** begin Entries provided **

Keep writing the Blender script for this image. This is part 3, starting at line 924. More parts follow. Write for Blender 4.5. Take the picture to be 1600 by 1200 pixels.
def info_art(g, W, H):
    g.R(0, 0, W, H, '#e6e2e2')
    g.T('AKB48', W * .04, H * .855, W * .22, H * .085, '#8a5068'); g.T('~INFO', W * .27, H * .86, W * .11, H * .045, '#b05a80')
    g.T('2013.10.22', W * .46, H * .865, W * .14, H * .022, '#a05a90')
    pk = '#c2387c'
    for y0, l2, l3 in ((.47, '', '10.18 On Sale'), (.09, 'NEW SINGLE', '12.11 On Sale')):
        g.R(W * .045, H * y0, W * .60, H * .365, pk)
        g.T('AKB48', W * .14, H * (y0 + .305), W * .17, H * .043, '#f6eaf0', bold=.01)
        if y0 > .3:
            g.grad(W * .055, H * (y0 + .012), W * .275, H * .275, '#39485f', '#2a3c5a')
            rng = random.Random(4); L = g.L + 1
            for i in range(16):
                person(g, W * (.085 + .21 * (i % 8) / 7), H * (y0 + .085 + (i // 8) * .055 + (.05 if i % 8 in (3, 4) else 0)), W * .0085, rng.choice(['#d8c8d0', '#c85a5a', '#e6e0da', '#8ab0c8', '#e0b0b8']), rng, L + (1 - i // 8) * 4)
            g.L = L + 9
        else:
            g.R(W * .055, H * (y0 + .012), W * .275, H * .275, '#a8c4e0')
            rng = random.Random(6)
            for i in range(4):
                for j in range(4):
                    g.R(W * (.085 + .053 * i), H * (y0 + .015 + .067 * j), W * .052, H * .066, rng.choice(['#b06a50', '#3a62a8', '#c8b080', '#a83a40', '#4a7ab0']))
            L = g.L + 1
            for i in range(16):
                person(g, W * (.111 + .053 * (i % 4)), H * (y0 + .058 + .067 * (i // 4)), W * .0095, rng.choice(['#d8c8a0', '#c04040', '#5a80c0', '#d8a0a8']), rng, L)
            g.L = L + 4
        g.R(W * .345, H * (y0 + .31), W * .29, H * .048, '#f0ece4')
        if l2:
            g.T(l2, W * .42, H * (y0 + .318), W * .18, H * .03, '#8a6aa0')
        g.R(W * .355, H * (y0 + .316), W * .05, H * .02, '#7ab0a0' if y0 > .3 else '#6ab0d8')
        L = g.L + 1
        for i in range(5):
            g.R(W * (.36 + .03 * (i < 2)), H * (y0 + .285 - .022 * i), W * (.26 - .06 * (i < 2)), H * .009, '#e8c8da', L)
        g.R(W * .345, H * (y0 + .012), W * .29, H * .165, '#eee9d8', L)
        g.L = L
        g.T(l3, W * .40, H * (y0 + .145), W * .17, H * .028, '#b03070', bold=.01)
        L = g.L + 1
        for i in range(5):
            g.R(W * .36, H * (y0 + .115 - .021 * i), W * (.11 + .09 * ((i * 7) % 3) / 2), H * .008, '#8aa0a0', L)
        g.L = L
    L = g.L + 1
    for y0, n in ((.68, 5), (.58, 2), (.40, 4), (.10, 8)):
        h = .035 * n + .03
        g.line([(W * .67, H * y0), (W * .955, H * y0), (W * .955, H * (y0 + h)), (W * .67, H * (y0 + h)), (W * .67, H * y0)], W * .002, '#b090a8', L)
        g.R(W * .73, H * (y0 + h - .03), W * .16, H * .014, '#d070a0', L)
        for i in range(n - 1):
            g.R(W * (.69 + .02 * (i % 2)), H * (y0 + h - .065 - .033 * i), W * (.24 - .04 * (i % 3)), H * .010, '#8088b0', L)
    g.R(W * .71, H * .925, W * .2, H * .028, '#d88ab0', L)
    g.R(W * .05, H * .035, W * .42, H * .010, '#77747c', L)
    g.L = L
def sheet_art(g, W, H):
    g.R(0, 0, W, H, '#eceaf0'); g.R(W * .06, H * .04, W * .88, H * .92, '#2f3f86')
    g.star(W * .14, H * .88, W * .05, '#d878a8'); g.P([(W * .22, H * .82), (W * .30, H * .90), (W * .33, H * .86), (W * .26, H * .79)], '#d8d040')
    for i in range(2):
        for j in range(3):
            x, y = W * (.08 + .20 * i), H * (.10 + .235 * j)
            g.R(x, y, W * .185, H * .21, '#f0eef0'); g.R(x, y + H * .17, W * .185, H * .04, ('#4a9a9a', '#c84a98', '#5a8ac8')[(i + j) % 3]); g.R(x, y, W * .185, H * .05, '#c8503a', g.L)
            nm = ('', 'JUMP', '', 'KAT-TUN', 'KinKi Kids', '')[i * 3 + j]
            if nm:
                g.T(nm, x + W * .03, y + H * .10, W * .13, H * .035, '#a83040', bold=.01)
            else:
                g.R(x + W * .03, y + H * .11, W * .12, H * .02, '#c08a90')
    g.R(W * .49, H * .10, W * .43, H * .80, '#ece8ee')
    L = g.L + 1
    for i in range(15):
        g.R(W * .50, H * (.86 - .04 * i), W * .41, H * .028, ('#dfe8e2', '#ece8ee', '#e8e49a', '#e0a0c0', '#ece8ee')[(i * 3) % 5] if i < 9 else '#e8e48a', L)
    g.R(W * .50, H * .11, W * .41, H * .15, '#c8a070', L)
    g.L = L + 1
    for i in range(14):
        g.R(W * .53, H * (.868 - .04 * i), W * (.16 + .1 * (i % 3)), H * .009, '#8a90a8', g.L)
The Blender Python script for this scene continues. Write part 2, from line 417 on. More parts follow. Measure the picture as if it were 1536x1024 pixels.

** end Entries provided **

__Problem statement__: Restate each record exactly as written.

__Reply__:
Keep writing the Blender script for this image. This is part 3, starting at line 924. More parts follow. Write for Blender 4.5. Take the picture to be 1600 by 1200 pixels.
def info_art(g, W, H):
    g.R(0, 0, W, H, '#e6e2e2')
    g.T('AKB48', W * .04, H * .855, W * .22, H * .085, '#8a5068'); g.T('~INFO', W * .27, H * .86, W * .11, H * .045, '#b05a80')
    g.T('2013.10.22', W * .46, H * .865, W * .14, H * .022, '#a05a90')
    pk = '#c2387c'
    for y0, l2, l3 in ((.47, '', '10.18 On Sale'), (.09, 'NEW SINGLE', '12.11 On Sale')):
        g.R(W * .045, H * y0, W * .60, H * .365, pk)
        g.T('AKB48', W * .14, H * (y0 + .305), W * .17, H * .043, '#f6eaf0', bold=.01)
        if y0 > .3:
            g.grad(W * .055, H * (y0 + .012), W * .275, H * .275, '#39485f', '#2a3c5a')
            rng = random.Random(4); L = g.L + 1
            for i in range(16):
                person(g, W * (.085 + .21 * (i % 8) / 7), H * (y0 + .085 + (i // 8) * .055 + (.05 if i % 8 in (3, 4) else 0)), W * .0085, rng.choice(['#d8c8d0', '#c85a5a', '#e6e0da', '#8ab0c8', '#e0b0b8']), rng, L + (1 - i // 8) * 4)
            g.L = L + 9
        else:
            g.R(W * .055, H * (y0 + .012), W * .275, H * .275, '#a8c4e0')
            rng = random.Random(6)
            for i in range(4):
                for j in range(4):
                    g.R(W * (.085 + .053 * i), H * (y0 + .015 + .067 * j), W * .052, H * .066, rng.choice(['#b06a50', '#3a62a8', '#c8b080', '#a83a40', '#4a7ab0']))
            L = g.L + 1
            for i in range(16):
                person(g, W * (.111 + .053 * (i % 4)), H * (y0 + .058 + .067 * (i // 4)), W * .0095, rng.choice(['#d8c8a0', '#c04040', '#5a80c0', '#d8a0a8']), rng, L)
            g.L = L + 4
        g.R(W * .345, H * (y0 + .31), W * .29, H * .048, '#f0ece4')
        if l2:
            g.T(l2, W * .42, H * (y0 + .318), W * .18, H * .03, '#8a6aa0')
        g.R(W * .355, H * (y0 + .316), W * .05, H * .02, '#7ab0a0' if y0 > .3 else '#6ab0d8')
        L = g.L + 1
        for i in range(5):
            g.R(W * (.36 + .03 * (i < 2)), H * (y0 + .285 - .022 * i), W * (.26 - .06 * (i < 2)), H * .009, '#e8c8da', L)
        g.R(W * .345, H * (y0 + .012), W * .29, H * .165, '#eee9d8', L)
        g.L = L
        g.T(l3, W * .40, H * (y0 + .145), W * .17, H * .028, '#b03070', bold=.01)
        L = g.L + 1
        for i in range(5):
            g.R(W * .36, H * (y0 + .115 - .021 * i), W * (.11 + .09 * ((i * 7) % 3) / 2), H * .008, '#8aa0a0', L)
        g.L = L
    L = g.L + 1
    for y0, n in ((.68, 5), (.58, 2), (.40, 4), (.10, 8)):
        h = .035 * n + .03
        g.line([(W * .67, H * y0), (W * .955, H * y0), (W * .955, H * (y0 + h)), (W * .67, H * (y0 + h)), (W * .67, H * y0)], W * .002, '#b090a8', L)
        g.R(W * .73, H * (y0 + h - .03), W * .16, H * .014, '#d070a0', L)
        for i in range(n - 1):
            g.R(W * (.69 + .02 * (i % 2)), H * (y0 + h - .065 - .033 * i), W * (.24 - .04 * (i % 3)), H * .010, '#8088b0', L)
    g.R(W * .71, H * .925, W * .2, H * .028, '#d88ab0', L)
    g.R(W * .05, H * .035, W * .42, H * .010, '#77747c', L)
    g.L = L
def sheet_art(g, W, H):
    g.R(0, 0, W, H, '#eceaf0'); g.R(W * .06, H * .04, W * .88, H * .92, '#2f3f86')
    g.star(W * .14, H * .88, W * .05, '#d878a8'); g.P([(W * .22, H * .82), (W * .30, H * .90), (W * .33, H * .86), (W * .26, H * .79)], '#d8d040')
    for i in range(2):
        for j in range(3):
            x, y = W * (.08 + .20 * i), H * (.10 + .235 * j)
            g.R(x, y, W * .185, H * .21, '#f0eef0'); g.R(x, y + H * .17, W * .185, H * .04, ('#4a9a9a', '#c84a98', '#5a8ac8')[(i + j) % 3]); g.R(x, y, W * .185, H * .05, '#c8503a', g.L)
            nm = ('', 'JUMP', '', 'KAT-TUN', 'KinKi Kids', '')[i * 3 + j]
            if nm:
                g.T(nm, x + W * .03, y + H * .10, W * .13, H * .035, '#a83040', bold=.01)
            else:
                g.R(x + W * .03, y + H * .11, W * .12, H * .02, '#c08a90')
    g.R(W * .49, H * .10, W * .43, H * .80, '#ece8ee')
    L = g.L + 1
    for i in range(15):
        g.R(W * .50, H * (.86 - .04 * i), W * .41, H * .028, ('#dfe8e2', '#ece8ee', '#e8e49a', '#e0a0c0', '#ece8ee')[(i * 3) % 5] if i < 9 else '#e8e48a', L)
    g.R(W * .50, H * .11, W * .41, H * .15, '#c8a070', L)
    g.L = L + 1
    for i in range(14):
        g.R(W * .53, H * (.868 - .04 * i), W * (.16 + .1 * (i % 3)), H * .009, '#8a90a8', g.L)
The Blender Python script for this scene continues. Write part 2, from line 417 on. More parts follow. Measure the picture as if it were 1536x1024 pixels.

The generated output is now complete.